* [DIRECTION]: Retype everything in the listing, leaving each line exactly as it is.

* [GIVEN INFORMATION]:
___

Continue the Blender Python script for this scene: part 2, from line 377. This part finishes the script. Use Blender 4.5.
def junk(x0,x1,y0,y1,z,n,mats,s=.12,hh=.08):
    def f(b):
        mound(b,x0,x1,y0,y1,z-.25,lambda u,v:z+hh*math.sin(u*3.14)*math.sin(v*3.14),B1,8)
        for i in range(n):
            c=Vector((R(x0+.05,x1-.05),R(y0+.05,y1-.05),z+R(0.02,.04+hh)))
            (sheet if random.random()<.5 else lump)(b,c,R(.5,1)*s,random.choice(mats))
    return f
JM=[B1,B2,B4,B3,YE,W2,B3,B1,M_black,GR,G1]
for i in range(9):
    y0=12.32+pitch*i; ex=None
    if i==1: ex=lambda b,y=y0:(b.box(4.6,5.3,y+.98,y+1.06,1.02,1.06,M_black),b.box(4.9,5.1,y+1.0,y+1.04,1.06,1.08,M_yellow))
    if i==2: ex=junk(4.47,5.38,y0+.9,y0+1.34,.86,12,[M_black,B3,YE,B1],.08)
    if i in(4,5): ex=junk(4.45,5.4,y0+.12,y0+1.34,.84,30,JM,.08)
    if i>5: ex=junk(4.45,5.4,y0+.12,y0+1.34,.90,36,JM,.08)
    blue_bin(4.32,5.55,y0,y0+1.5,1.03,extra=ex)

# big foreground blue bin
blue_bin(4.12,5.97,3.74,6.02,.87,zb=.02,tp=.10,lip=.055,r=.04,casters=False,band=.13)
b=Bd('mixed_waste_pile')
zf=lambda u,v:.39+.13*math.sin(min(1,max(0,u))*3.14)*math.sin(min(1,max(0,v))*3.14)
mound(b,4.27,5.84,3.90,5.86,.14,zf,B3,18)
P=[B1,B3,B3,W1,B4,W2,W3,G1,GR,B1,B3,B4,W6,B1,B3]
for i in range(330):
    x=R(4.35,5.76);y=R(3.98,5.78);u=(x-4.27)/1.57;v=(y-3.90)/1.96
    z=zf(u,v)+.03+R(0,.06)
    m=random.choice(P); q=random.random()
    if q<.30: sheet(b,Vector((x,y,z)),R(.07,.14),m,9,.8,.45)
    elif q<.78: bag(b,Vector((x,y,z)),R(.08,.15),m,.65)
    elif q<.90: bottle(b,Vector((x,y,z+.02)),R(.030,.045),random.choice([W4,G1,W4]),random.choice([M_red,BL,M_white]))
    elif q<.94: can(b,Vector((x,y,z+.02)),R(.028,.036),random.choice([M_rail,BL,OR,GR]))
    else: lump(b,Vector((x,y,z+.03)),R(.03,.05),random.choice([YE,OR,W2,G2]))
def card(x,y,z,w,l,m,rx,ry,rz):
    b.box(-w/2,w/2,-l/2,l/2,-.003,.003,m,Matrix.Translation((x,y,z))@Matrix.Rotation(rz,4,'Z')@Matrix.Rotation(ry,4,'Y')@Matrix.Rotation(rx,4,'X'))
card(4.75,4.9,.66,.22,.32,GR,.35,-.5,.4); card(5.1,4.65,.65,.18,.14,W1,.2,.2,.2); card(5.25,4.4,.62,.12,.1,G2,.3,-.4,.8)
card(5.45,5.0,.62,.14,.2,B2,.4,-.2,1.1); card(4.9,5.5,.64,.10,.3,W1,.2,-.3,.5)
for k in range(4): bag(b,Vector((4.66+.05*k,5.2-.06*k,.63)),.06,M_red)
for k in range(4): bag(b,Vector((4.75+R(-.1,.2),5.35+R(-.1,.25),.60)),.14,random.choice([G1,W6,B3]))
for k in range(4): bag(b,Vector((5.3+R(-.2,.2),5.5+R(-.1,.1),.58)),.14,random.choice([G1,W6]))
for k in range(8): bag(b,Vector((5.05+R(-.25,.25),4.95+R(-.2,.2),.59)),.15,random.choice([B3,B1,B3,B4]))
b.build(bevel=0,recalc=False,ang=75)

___

* [ANSWER TO THE PROBLEM]:
Continue the Blender Python script for this scene: part 2, from line 377. This part finishes the script. Use Blender 4.5.
def junk(x0,x1,y0,y1,z,n,mats,s=.12,hh=.08):
    def f(b):
        mound(b,x0,x1,y0,y1,z-.25,lambda u,v:z+hh*math.sin(u*3.14)*math.sin(v*3.14),B1,8)
        for i in range(n):
            c=Vector((R(x0+.05,x1-.05),R(y0+.05,y1-.05),z+R(0.02,.04+hh)))
            (sheet if random.random()<.5 else lump)(b,c,R(.5,1)*s,random.choice(mats))
    return f
JM=[B1,B2,B4,B3,YE,W2,B3,B1,M_black,GR,G1]
for i in range(9):
    y0=12.32+pitch*i; ex=None
    if i==1: ex=lambda b,y=y0:(b.box(4.6,5.3,y+.98,y+1.06,1.02,1.06,M_black),b.box(4.9,5.1,y+1.0,y+1.04,1.06,1.08,M_yellow))
    if i==2: ex=junk(4.47,5.38,y0+.9,y0+1.34,.86,12,[M_black,B3,YE,B1],.08)
    if i in(4,5): ex=junk(4.45,5.4,y0+.12,y0+1.34,.84,30,JM,.08)
    if i>5: ex=junk(4.45,5.4,y0+.12,y0+1.34,.90,36,JM,.08)
    blue_bin(4.32,5.55,y0,y0+1.5,1.03,extra=ex)

# big foreground blue bin
blue_bin(4.12,5.97,3.74,6.02,.87,zb=.02,tp=.10,lip=.055,r=.04,casters=False,band=.13)
b=Bd('mixed_waste_pile')
zf=lambda u,v:.39+.13*math.sin(min(1,max(0,u))*3.14)*math.sin(min(1,max(0,v))*3.14)
mound(b,4.27,5.84,3.90,5.86,.14,zf,B3,18)
P=[B1,B3,B3,W1,B4,W2,W3,G1,GR,B1,B3,B4,W6,B1,B3]
for i in range(330):
    x=R(4.35,5.76);y=R(3.98,5.78);u=(x-4.27)/1.57;v=(y-3.90)/1.96
    z=zf(u,v)+.03+R(0,.06)
    m=random.choice(P); q=random.random()
    if q<.30: sheet(b,Vector((x,y,z)),R(.07,.14),m,9,.8,.45)
    elif q<.78: bag(b,Vector((x,y,z)),R(.08,.15),m,.65)
    elif q<.90: bottle(b,Vector((x,y,z+.02)),R(.030,.045),random.choice([W4,G1,W4]),random.choice([M_red,BL,M_white]))
    elif q<.94: can(b,Vector((x,y,z+.02)),R(.028,.036),random.choice([M_rail,BL,OR,GR]))
    else: lump(b,Vector((x,y,z+.03)),R(.03,.05),random.choice([YE,OR,W2,G2]))
def card(x,y,z,w,l,m,rx,ry,rz):
    b.box(-w/2,w/2,-l/2,l/2,-.003,.003,m,Matrix.Translation((x,y,z))@Matrix.Rotation(rz,4,'Z')@Matrix.Rotation(ry,4,'Y')@Matrix.Rotation(rx,4,'X'))
card(4.75,4.9,.66,.22,.32,GR,.35,-.5,.4); card(5.1,4.65,.65,.18,.14,W1,.2,.2,.2); card(5.25,4.4,.62,.12,.1,G2,.3,-.4,.8)
card(5.45,5.0,.62,.14,.2,B2,.4,-.2,1.1); card(4.9,5.5,.64,.10,.3,W1,.2,-.3,.5)
for k in range(4): bag(b,Vector((4.66+.05*k,5.2-.06*k,.63)),.06,M_red)
for k in range(4): bag(b,Vector((4.75+R(-.1,.2),5.35+R(-.1,.25),.60)),.14,random.choice([G1,W6,B3]))
for k in range(4): bag(b,Vector((5.3+R(-.2,.2),5.5+R(-.1,.1),.58)),.14,random.choice([G1,W6]))
for k in range(8): bag(b,Vector((5.05+R(-.25,.25),4.95+R(-.2,.2),.59)),.15,random.choice([B3,B1,B3,B4]))
b.build(bevel=0,recalc=False,ang=75)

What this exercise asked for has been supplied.